At the same time, since 2020, he has been accused of being the director of a system of bribes, fines, and charges for irregular migrants to use airports and border checkpoints as a springboard for illegal migration to the United States.»
«Ortega even publicly praised him for this role in January 2024: ‘Here we have a comrade whom we don’t let sleep, Comrade Luis Cañas, we don’t let him sleep; he has to be on top of land traffic, air traffic, and people entering through blind spots; well, he really has a full-time job, that’s where he is.'»

Visible target
In December 2023, Ortega promoted him to General Commissioner of the Police and integrated him into more intelligence and espionage commissions.

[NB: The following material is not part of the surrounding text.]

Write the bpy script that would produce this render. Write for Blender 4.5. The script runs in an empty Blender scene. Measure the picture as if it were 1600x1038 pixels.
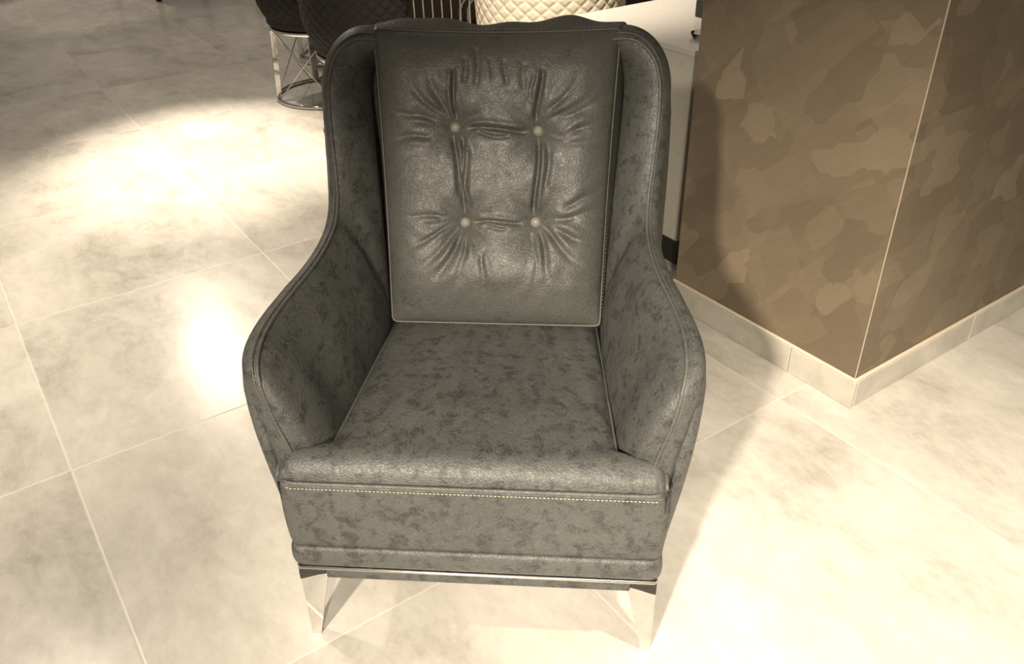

Currently, Luis Cañas is one of the most powerful operators of the regime. From his position, he controls who can enter and leave the country, oversees internal espionage within state institutions, and directs surveillance on opponents, businesspeople, and religious leaders.»
«Former ambassador Arturo McFields accuses him of being the one responsible for banning the entry of opponents and critics of the Daniel Ortega dictatorship into Nicaragua. ‘Luis Cañas, the man who confiscates passports and calls airlines to deny Nicaraguans entry to their homeland,’ McFields denounced on his X (formerly Twitter) account.
Despite his history of corruption and repression, he remains an unknown name on the lists of sanctions by the international community. However, his role in the Ortega-Murillo repression machine has placed him at the center of the power structures that sustain the regime.»
«In February, the UN-created Group of Human Rights Experts on Nicaragua identified Cañas as part of a vast surveillance and intelligence network that monitors officials, opponents, and citizens considered critical of the regime.
The report, presented in Geneva, details that the structure is made up of members from the Army, Police, Ministry of the Interior, Telcor (telecommunications regulator), and armed groups that commit crimes against humanity under the orders of Ortega and Murillo.»
«The network uses municipal computing centers to collect information and coordinate arbitrary arrests, expulsions, and judicial persecution of dissenters.
The experts directly point to the Deputy Minister of the Interior, Luis Cañas, as the one responsible for deciding who is exiled and who is prevented from leaving the country. ‘He is the jailer of Nicaragua,’ say all of his victims.»